# start of Dataset excerpt
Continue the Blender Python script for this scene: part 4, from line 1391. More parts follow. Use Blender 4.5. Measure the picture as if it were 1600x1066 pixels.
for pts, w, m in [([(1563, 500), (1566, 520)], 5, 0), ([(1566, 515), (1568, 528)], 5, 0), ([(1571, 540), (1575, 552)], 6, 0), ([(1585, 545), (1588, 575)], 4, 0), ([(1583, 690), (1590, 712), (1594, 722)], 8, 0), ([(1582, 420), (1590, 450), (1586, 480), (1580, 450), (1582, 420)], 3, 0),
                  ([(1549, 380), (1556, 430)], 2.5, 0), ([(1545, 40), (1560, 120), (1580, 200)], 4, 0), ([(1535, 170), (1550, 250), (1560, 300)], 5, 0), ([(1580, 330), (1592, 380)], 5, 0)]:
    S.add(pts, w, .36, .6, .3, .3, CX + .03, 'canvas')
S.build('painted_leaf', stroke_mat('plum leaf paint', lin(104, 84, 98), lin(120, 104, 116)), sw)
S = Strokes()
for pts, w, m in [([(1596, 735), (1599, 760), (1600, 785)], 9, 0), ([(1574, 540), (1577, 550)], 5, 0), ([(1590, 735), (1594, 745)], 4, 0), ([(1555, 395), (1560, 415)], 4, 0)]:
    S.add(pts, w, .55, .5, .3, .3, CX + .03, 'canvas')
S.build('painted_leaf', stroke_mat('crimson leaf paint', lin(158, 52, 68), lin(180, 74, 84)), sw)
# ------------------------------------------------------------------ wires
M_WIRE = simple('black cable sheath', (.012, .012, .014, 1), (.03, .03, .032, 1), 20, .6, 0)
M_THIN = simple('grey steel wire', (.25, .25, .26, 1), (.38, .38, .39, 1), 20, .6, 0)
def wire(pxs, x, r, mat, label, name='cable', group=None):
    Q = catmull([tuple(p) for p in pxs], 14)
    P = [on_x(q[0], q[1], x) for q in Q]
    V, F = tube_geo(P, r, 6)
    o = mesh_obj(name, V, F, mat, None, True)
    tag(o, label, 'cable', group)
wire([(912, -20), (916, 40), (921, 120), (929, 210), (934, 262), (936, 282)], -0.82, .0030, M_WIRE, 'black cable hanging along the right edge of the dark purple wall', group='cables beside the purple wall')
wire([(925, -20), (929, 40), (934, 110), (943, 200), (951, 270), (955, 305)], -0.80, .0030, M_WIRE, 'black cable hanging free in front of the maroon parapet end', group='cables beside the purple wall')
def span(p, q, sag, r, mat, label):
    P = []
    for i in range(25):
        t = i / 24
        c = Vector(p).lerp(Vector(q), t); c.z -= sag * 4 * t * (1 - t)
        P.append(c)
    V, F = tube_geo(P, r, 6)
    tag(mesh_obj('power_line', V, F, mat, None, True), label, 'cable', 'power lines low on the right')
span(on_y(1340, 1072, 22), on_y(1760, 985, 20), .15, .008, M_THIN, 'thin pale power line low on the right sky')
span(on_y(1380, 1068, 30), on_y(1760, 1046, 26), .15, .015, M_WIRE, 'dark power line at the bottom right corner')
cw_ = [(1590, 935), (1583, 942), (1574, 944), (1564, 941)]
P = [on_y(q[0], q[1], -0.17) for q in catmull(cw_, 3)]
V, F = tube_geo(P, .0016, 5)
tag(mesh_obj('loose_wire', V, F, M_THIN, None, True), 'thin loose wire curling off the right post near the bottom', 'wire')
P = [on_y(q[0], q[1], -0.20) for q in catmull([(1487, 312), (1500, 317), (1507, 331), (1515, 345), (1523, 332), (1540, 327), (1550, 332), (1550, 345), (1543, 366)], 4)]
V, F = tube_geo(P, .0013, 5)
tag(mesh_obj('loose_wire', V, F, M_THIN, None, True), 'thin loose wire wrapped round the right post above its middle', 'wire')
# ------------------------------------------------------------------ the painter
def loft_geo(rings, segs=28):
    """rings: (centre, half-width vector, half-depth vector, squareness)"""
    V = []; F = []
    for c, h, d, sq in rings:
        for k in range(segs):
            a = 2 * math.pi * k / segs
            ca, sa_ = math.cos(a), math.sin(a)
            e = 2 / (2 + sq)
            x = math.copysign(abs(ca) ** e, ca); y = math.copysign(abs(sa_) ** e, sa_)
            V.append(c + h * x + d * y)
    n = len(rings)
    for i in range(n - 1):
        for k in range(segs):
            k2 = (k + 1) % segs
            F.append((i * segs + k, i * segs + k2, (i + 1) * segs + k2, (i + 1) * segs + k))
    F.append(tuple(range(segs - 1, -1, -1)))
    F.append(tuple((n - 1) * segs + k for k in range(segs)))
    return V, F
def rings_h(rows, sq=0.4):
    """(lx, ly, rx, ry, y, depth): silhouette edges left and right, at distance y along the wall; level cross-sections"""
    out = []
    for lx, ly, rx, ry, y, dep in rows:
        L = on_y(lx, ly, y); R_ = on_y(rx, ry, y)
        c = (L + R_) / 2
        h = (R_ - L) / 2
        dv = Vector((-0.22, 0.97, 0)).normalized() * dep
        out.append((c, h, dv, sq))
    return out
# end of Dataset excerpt
Task instructions - Please repeat the listing exactly, with nothing left out.

The output -
Continue the Blender Python script for this scene: part 4, from line 1391. More parts follow. Use Blender 4.5. Measure the picture as if it were 1600x1066 pixels.
for pts, w, m in [([(1563, 500), (1566, 520)], 5, 0), ([(1566, 515), (1568, 528)], 5, 0), ([(1571, 540), (1575, 552)], 6, 0), ([(1585, 545), (1588, 575)], 4, 0), ([(1583, 690), (1590, 712), (1594, 722)], 8, 0), ([(1582, 420), (1590, 450), (1586, 480), (1580, 450), (1582, 420)], 3, 0),
                  ([(1549, 380), (1556, 430)], 2.5, 0), ([(1545, 40), (1560, 120), (1580, 200)], 4, 0), ([(1535, 170), (1550, 250), (1560, 300)], 5, 0), ([(1580, 330), (1592, 380)], 5, 0)]:
    S.add(pts, w, .36, .6, .3, .3, CX + .03, 'canvas')
S.build('painted_leaf', stroke_mat('plum leaf paint', lin(104, 84, 98), lin(120, 104, 116)), sw)
S = Strokes()
for pts, w, m in [([(1596, 735), (1599, 760), (1600, 785)], 9, 0), ([(1574, 540), (1577, 550)], 5, 0), ([(1590, 735), (1594, 745)], 4, 0), ([(1555, 395), (1560, 415)], 4, 0)]:
    S.add(pts, w, .55, .5, .3, .3, CX + .03, 'canvas')
S.build('painted_leaf', stroke_mat('crimson leaf paint', lin(158, 52, 68), lin(180, 74, 84)), sw)
# ------------------------------------------------------------------ wires
M_WIRE = simple('black cable sheath', (.012, .012, .014, 1), (.03, .03, .032, 1), 20, .6, 0)
M_THIN = simple('grey steel wire', (.25, .25, .26, 1), (.38, .38, .39, 1), 20, .6, 0)
def wire(pxs, x, r, mat, label, name='cable', group=None):
    Q = catmull([tuple(p) for p in pxs], 14)
    P = [on_x(q[0], q[1], x) for q in Q]
    V, F = tube_geo(P, r, 6)
    o = mesh_obj(name, V, F, mat, None, True)
    tag(o, label, 'cable', group)
wire([(912, -20), (916, 40), (921, 120), (929, 210), (934, 262), (936, 282)], -0.82, .0030, M_WIRE, 'black cable hanging along the right edge of the dark purple wall', group='cables beside the purple wall')
wire([(925, -20), (929, 40), (934, 110), (943, 200), (951, 270), (955, 305)], -0.80, .0030, M_WIRE, 'black cable hanging free in front of the maroon parapet end', group='cables beside the purple wall')
def span(p, q, sag, r, mat, label):
    P = []
    for i in range(25):
        t = i / 24
        c = Vector(p).lerp(Vector(q), t); c.z -= sag * 4 * t * (1 - t)
        P.append(c)
    V, F = tube_geo(P, r, 6)
    tag(mesh_obj('power_line', V, F, mat, None, True), label, 'cable', 'power lines low on the right')
span(on_y(1340, 1072, 22), on_y(1760, 985, 20), .15, .008, M_THIN, 'thin pale power line low on the right sky')
span(on_y(1380, 1068, 30), on_y(1760, 1046, 26), .15, .015, M_WIRE, 'dark power line at the bottom right corner')
cw_ = [(1590, 935), (1583, 942), (1574, 944), (1564, 941)]
P = [on_y(q[0], q[1], -0.17) for q in catmull(cw_, 3)]
V, F = tube_geo(P, .0016, 5)
tag(mesh_obj('loose_wire', V, F, M_THIN, None, True), 'thin loose wire curling off the right post near the bottom', 'wire')
P = [on_y(q[0], q[1], -0.20) for q in catmull([(1487, 312), (1500, 317), (1507, 331), (1515, 345), (1523, 332), (1540, 327), (1550, 332), (1550, 345), (1543, 366)], 4)]
V, F = tube_geo(P, .0013, 5)
tag(mesh_obj('loose_wire', V, F, M_THIN, None, True), 'thin loose wire wrapped round the right post above its middle', 'wire')
# ------------------------------------------------------------------ the painter
def loft_geo(rings, segs=28):
    """rings: (centre, half-width vector, half-depth vector, squareness)"""
    V = []; F = []
    for c, h, d, sq in rings:
        for k in range(segs):
            a = 2 * math.pi * k / segs
            ca, sa_ = math.cos(a), math.sin(a)
            e = 2 / (2 + sq)
            x = math.copysign(abs(ca) ** e, ca); y = math.copysign(abs(sa_) ** e, sa_)
            V.append(c + h * x + d * y)
    n = len(rings)
    for i in range(n - 1):
        for k in range(segs):
            k2 = (k + 1) % segs
            F.append((i * segs + k, i * segs + k2, (i + 1) * segs + k2, (i + 1) * segs + k))
    F.append(tuple(range(segs - 1, -1, -1)))
    F.append(tuple((n - 1) * segs + k for k in range(segs)))
    return V, F
def rings_h(rows, sq=0.4):
    """(lx, ly, rx, ry, y, depth): silhouette edges left and right, at distance y along the wall; level cross-sections"""
    out = []
    for lx, ly, rx, ry, y, dep in rows:
        L = on_y(lx, ly, y); R_ = on_y(rx, ry, y)
        c = (L + R_) / 2
        h = (R_ - L) / 2
        dv = Vector((-0.22, 0.97, 0)).normalized() * dep
        out.append((c, h, dv, sq))
    return out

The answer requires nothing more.